New Jammu Plant Drives Premium Battery Growth
Eveready Industries' new alkaline battery plant in Jammu represents a ₹200 crore investment aimed at boosting its premium product lines. This facility is the first of its kind in the SAARC region and is designed to act as a key import substitute, strengthening the company's position in the market.
Boosting Profits and Market Share
Executives expect the Jammu facility to improve profit margins by at least 10% through shifting production onshore. This focus on profitability supports Eveready's strategy to move into higher-value segments.
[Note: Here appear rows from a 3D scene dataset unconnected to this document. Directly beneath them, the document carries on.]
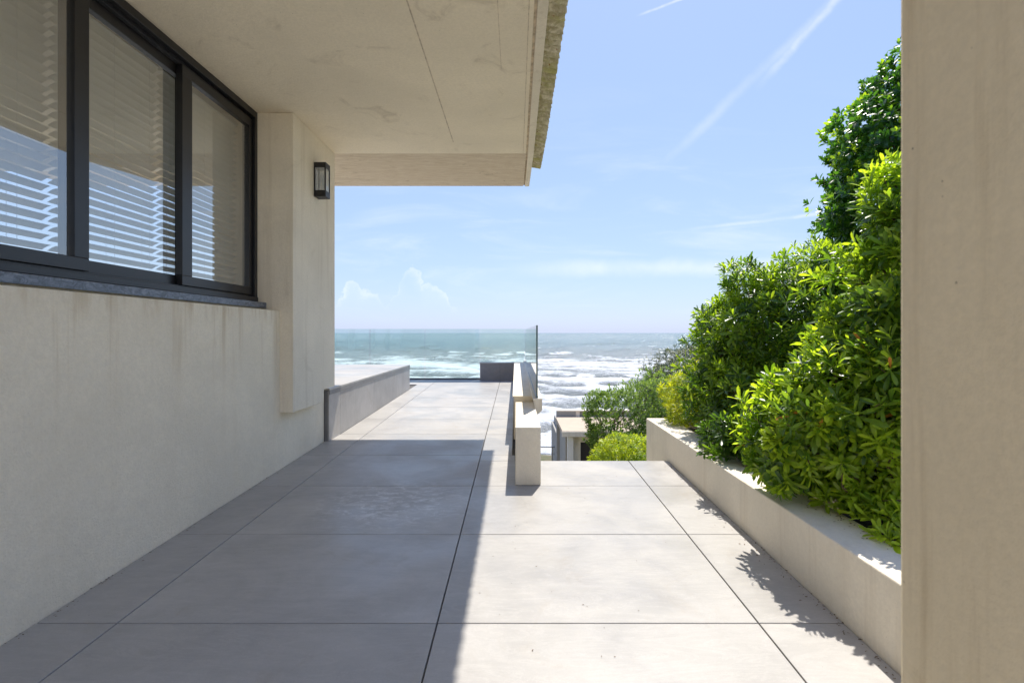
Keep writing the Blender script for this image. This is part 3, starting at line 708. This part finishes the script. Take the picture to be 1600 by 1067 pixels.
# ------------------------------------------------------------------ near post at the right
o = MB().box(0.6345, 0.95, 0.52, 0.85, -0.02, 3.4).build('concrete_post', M['concrete_post'], None, 0.010, origin=(0.79, 0.68, 0.0))
tag(o, 'tall stained beige concrete post filling the right edge close to camera', 'post')

# ------------------------------------------------------------------ annex and railing far below
an = thing('annex', (2.3, 15.5, -3.7), 'small flat roofed grey annex with tan canopy and dark door below terrace', 'annex')
bx('wall', M['concrete_grey'], an, 1.216, 1.78, 15.2, 15.42, -4.0, -1.13); bx('wall', M['concrete_grey'], an, 1.216, 1.40, 15.425, 17.5, -4.0, -1.82); bx('wall', M['concrete_white'], an, 1.781, 1.90, 15.215, 15.42, -4.0, -1.13)
bx('wall', M['concrete_grey'], an, 1.9, 5.0, 15.26, 15.42, -1.75, -1.13); bx('wall', M['concrete_white'], an, 3.0, 5.0, 15.26, 17.5, -4.0, -1.752)
bx('roof', M['concrete_grey'], an, 1.30, 4.9, 15.46, 17.5, -1.80, -1.60)
bx('coping', M['concrete_white'], an, 1.205, 5.0, 15.19, 15.44, -1.128, -1.10)
bx('canopy', M['concrete_tan'], an, 1.18, 4.6, 13.0, 15.188, -1.40, -1.288, bevel=0.01)
bx('canopy_edge', M['concrete_white'], an, 1.17, 4.61, 12.96, 12.998, -1.43, -1.30)
bx('column', M['white'], an, 1.325, 1.465, 13.05, 13.2, -4.0, -1.432)
bx('wall', M['concrete_white'], an, 1.466, 1.67, 13.22, 13.4, -4.0, -1.402)
bx('wall', M['concrete_grey'], an, 1.30, 1.40, 13.405, 15.19, -4.0, -1.402)
bx('wall', M['concrete_white'], an, 1.67, 4.5, 13.22, 13.4, -1.62, -1.402)
bx('wall', M['concrete_white'], an, 2.75, 4.5, 13.22, 13.4, -4.0, -1.622)
dr = bx('door', M['door_dark'], an, 1.672, 2.748, 13.30, 13.35, -3.9, -1.622)
bx('handle', M['steel'], dr, 1.74, 1.76, 13.24, 13.295, -2.80, -2.62)
rl = thing('metal_railing', (0.9, 16.0, -3.5), 'thin grey metal railing left of the annex above the beach', 'railing')
mb_ = MB(); mb_.tube((-0.5, 16, -2.36), (1.25, 16, -2.36), 0.022); mb_.build('top_rail', M['steel'], rl)
for k in range(4): mb_ = MB(); mb_.tube((-0.5, 16, -2.58-k*0.24), (1.25, 16, -2.58-k*0.24), 0.008, n=5); mb_.build('rail', M['steel'], rl)
for k in range(3): mb_ = MB(); mb_.tube((-0.3+k*0.72, 16, -3.8), (-0.3+k*0.72, 16, -2.37), 0.02); mb_.build('post', M['steel'], rl)

# ------------------------------------------------------------------ plants
def leaf_template(kind):
    """leaf along +Y, upper face +Z, length 1"""
    prof = {'obovate': [(0, .025), (.3, .065), (.62, .118), (.86, .105), (1, .0)],
            'lance': [(0, .03), (.3, .12), (.6, .12), (.85, .06), (1, .0)],
            'oval': [(0, .04), (.25, .2), (.55, .27), (.85, .16), (1, .0)]}[kind]
    vs = []; fs = []
    for i, (t, w) in enumerate(prof):
        zc = -0.16*t*t
        if w == 0: vs.append((0, t, zc)); continue
        vs += [(-w, t, zc+w*0.30), (0, t, zc), (w, t, zc+w*0.30)]
    n = len(prof)-1
    for i in range(n-1):
        a = i*3; b = a+3
        fs += [(a, a+1, b+1), (a, b+1, b), (a+1, a+2, b+2), (a+1, b+2, b+1)]
    a = (n-1)*3; fs += [(a, a+1, n*3), (a+1, a+2, n*3)]
    return np.array(vs), np.array(fs, dtype=np.int32)
T_SHORT = (np.array([(0, 0, 0), (-.17, .45, .03), (0, .5, -.04), (.17, .45, .03), (0, 1, -.12)]), np.array([(0, 2, 1), (0, 3, 2), (1, 2, 4), (2, 3, 4)], dtype=np.int32))
TEMPL = {k: leaf_template(k) for k in ('obovate', 'lance', 'oval')}; TEMPL['small'] = T_SHORT
def sinnoise(P, seed, f):
    r = np.random.default_rng(seed); o = np.zeros(len(P))
    for _ in range(6):
        k = r.normal(0, f, 3); o += np.sin(P@k+r.uniform(0, 6.28))
    return o/2.4
def plant(name, label, cat, base, blobs, per_m2, leaf_len, nleaf, kind, mat, tint=(0.35, 0.2), spread=(25, 80), up=0.5,
          keep=None, nparts=0, young_top=0.25, rough=0.12, depth=(0.55, 1.06), twigs=60, stem_r=0.03, group=None, seed=1, inner=0.35):
    rg = np.random.default_rng(seed)
    root = thing(name, base, label, cat, group)
    C = np.array([b[0] for b in blobs]); Rr = np.array([b[1] for b in blobs])
    P = []; N = []; S = []
    for i in range(len(blobs)):
        a, b, c = Rr[i]; area = 4*math.pi*(((a*b)**1.6+(a*c)**1.6+(b*c)**1.6)/3)**(1/1.6)
        n = int(area*per_m2); d = rg.normal(size=(n, 3)); d /= np.linalg.norm(d, axis=1)[:, None]
        s = np.where(rg.random(n) < inner, rg.uniform(depth[0], 0.9, n), rg.uniform(0.9, depth[1], n))
        q = C[i]+d*Rr[i]*(s*(1+rough*sinnoise(d*Rr[i]+C[i], seed*7+i, 3.2/max(0.3, a))+rough*0.8*sinnoise(d*Rr[i]+C[i], seed*3, 9.0)))[:, None]
        nn = d/Rr[i]; nn /= np.linalg.norm(nn, axis=1)[:, None]
        ok = np.ones(n, bool)
        for j in range(len(blobs)):
            if j == i: continue
            ok &= ((((q-C[j])/Rr[j])**2).sum(1) > 0.72)
        if keep is not None: ok &= keep(q)
        P.append(q[ok]); N.append(nn[ok]); S.append(s[ok])
    P = np.concatenate(P); N = np.concatenate(N); S = np.concatenate(S); n = len(P)
    ax = N+np.array([0, 0, up])+rg.normal(0, 0.28, (n, 3)); ax /= np.linalg.norm(ax, axis=1)[:, None]
    clump = sinnoise(P, seed+50, 5.0)
    rt = np.clip(tint[0]+tint[1]*rg.normal(size=n)+0.16*clump, 0, 1)
    young = (rg.random(n) < young_top*np.clip(N[:, 2]+0.6, 0.15, 1.4)) & (S > 0.9)
    rt = np.where(young, np.clip(rt+0.5, 0, 1), rt)
    rl = leaf_len*rg.uniform(0.7, 1.2, n)
    # leaves of all rosettes
    k = nleaf; idx = np.repeat(np.arange(n), k); m = len(idx)
    A = ax[idx]; ph = np.tile(np.arange(k)*2.39996, n)+np.repeat(rg.uniform(0, 6.28, n), k)+rg.normal(0, 0.15, m)
    th = np.radians(np.tile(np.linspace(spread[0], spread[1], k), n)+rg.normal(0, 9, m))
    ref = np.where(np.abs(A[:, 2:3]) < 0.9, np.array([[0, 0, 1.0]]), np.array([[1.0, 0, 0]]))
    u = np.cross(A, ref); u /= np.linalg.norm(u, axis=1)[:, None]; v = np.cross(A, u)
    side = u*np.cos(ph)[:, None]+v*np.sin(ph)[:, None]
    Y = A*np.cos(th)[:, None]+side*np.sin(th)[:, None]
    Z = A-Y*(A*Y).sum(1)[:, None]; Z += rg.normal(0, 0.12, Z.shape); Z -= Y*(Z*Y).sum(1)[:, None]; Z /= np.linalg.norm(Z, axis=1)[:, None]
    Xa = np.cross(Y, Z)
    stem = np.tile(np.linspace(0.0, -0.55, k), n)*leaf_len
    O = P[idx]+A*stem[:, None]
    L = rl[idx]*rg.uniform(0.75, 1.15, m)*np.tile(np.linspace(0.75, 1.05, k), n)
    T = np.clip(rt[idx]+rg.normal(0, 0.07, m)+np.tile(np.linspace(0.08, -0.08, k), n), 0, 1)
    if keep is not None:
        ok = keep(O+Y*L[:, None]); O, Y, Z, Xa, L, T = O[ok], Y[ok], Z[ok], Xa[ok], L[ok], T[ok]; m = len(O)
    parts = np.zeros(m, bool)
    if nparts:
        mid = O+Y*L[:, None]*0.5; dist = np.linalg.norm(mid-np.array([0, 0, 1.2]), axis=1)
        face = -((mid-np.array([0, 0, 1.2]))*Z).sum(1)/dist
        uu = mid[:, 0]/np.maximum(mid[:, 1], 0.1); vv = (mid[:, 2]-1.2)/np.maximum(mid[:, 1], 0.1)
        vis = (mid[:, 1] > 0.4) & (uu < 0.745) & (vv > -0.68) & (vv < 0.65)
        score = dist-0.15*np.abs(face)+np.where(vis, 0, 100)
        sel = np.argsort(score)[:nparts]; sel = sel[vis[sel]]; parts[sel] = True
    tv, tf = TEMPL[kind]
    me_by = []
    if parts.any():
        for tt in (0.08, 0.25, 0.42, 0.6, 0.8, 1.0):
            me_by.append((tt, mesh_np('leaf', tv, tf, mat, {'tint': np.full(len(tv), tt)}, smooth=True)))
        for i in np.nonzero(parts)[0]:
            me = min(me_by, key=lambda q: abs(q[0]-T[i]))[1]
            o = bpy.data.objects.new('leaf', me); COL.objects.link(o); o.parent = root
            Mx = Matrix(((Xa[i, 0], Y[i, 0], Z[i, 0], O[i, 0]-base[0]), (Xa[i, 1], Y[i, 1], Z[i, 1], O[i, 1]-base[1]), (Xa[i, 2], Y[i, 2], Z[i, 2], O[i, 2]-base[2]), (0, 0, 0, 1)))
            o.matrix_basis = Mx @ Matrix.Scale(float(L[i]), 4)
    r_ = ~parts; O, Y, Z, Xa, L, T = O[r_], Y[r_], Z[r_], Xa[r_], L[r_], T[r_]; m = len(O)
    tw = tv[None, :, :]*L[:, None, None]
    V = O[:, None, :]+Xa[:, None, :]*tw[:, :, 0:1]+Y[:, None, :]*tw[:, :, 1:2]+Z[:, None, :]*tw[:, :, 2:3]-np.array(base)
    nv = len(tv); F = (tf[None]+(np.arange(m)*nv)[:, None, None]).reshape(-1, 3)
    me = mesh_np('foliage', V.reshape(-1, 3), F, mat, {'tint': np.repeat(T, nv)}, smooth=True)
    o = bpy.data.objects.new('foliage', me); COL.objects.link(o); o.parent = root; tag(o, kind='stuff')
    # woody stems: base -> blob centre -> outer twigs
    mb = MB(); B = Vector(base)
    cen = [Vector(c) for c in C]
    for i, c in enumerate(cen):
        mid = B.lerp(c, 0.5)+Vector((rg.normal(0, .04), rg.normal(0, .04), 0)); rr_ = stem_r*(0.6+0.4/len(cen))
        mb.tube(B+Vector((rg.normal(0, .05), rg.normal(0, .05), -0.1)), mid, rr_, rr_*0.75); mb.tube(mid, c, rr_*0.75, rr_*0.5)
    mb.build('trunk', M['bark'], root, smooth=True)
    mb = MB()
    for i in rg.choice(n, min(twigs, n), replace=False):
        e = Vector(P[i]); j = int(np.argmin(((P[i]-C)**2).sum(1))); c = cen[j]; s0 = c.lerp(B, rg.uniform(0, .4)); md = s0.lerp(e, 0.55)+Vector(rg.normal(0, 0.04, 3))
        mb.tube(s0, md, stem_r*0.3, stem_r*0.2, n=5); mb.tube(md, e, stem_r*0.2, stem_r*0.08, n=4)
    mb.build('twigs', M['bark'], root, smooth=True)
    return root
def at(px, py, d): return ((px-806)*d/800, d, 1.2+(520-py)*d/800)
def E(px, py, d, rx, ry, rz): return (at(px, py, d), (rx*d/800, ry, rz*d/800))     # ellipsoid given by its apparent size at a distance

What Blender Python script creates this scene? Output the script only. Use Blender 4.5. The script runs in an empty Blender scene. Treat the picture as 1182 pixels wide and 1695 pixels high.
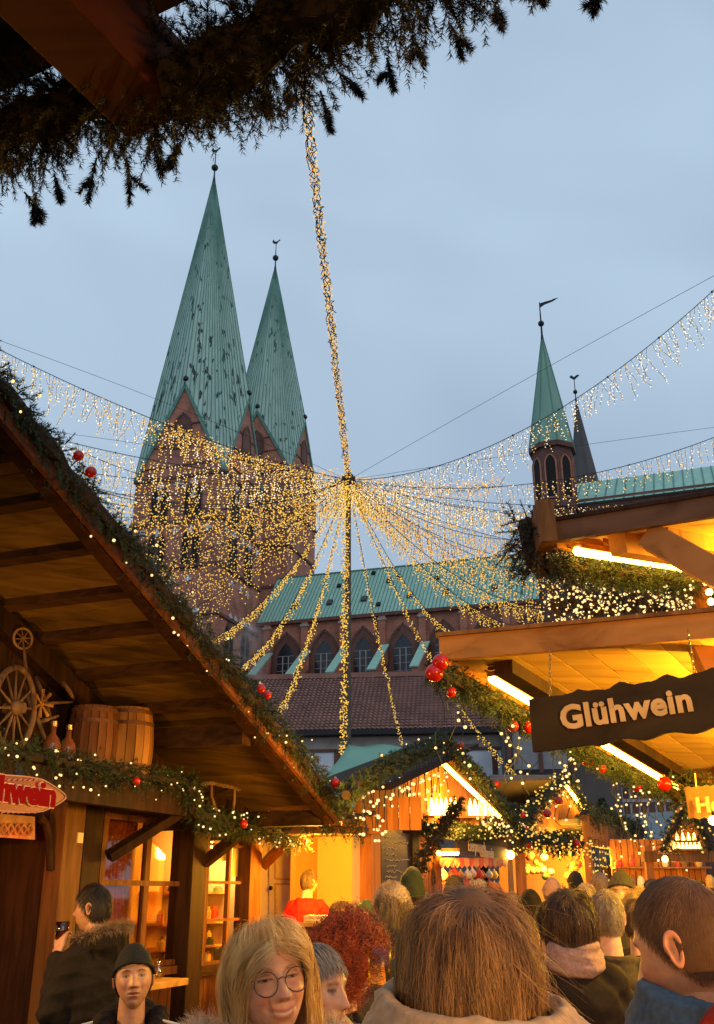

The plant benefits from the Production Linked Incentive (PLI) scheme and has a maximum annual capacity for 360 million alkaline batteries, along with producing 7 million flashlights and 6 million LED lights.
Alkaline Batteries Gain Traction
Eveready currently leads the carbon zinc battery market with a 52% share, but the alkaline segment is growing rapidly at 20% annually, unlike the flat carbon zinc market. Following the relaunch of its Ultima brand, Eveready's share in alkaline batteries has risen to 15% from 2%. The new plant is set to help the company target a 20% share in this growing category.
Global Ambitions and Exports
The plant is positioned not only to meet domestic demand but also to supply competitors who currently rely on imports. Eveready is also exploring export markets in Europe, the U.S., and West Asia for white-label manufacturing, aligning with current global supply chain shifts. This project marks Eveready's first major manufacturing expansion in over ten years, signaling a new phase under the Burman family's leadership since 2022.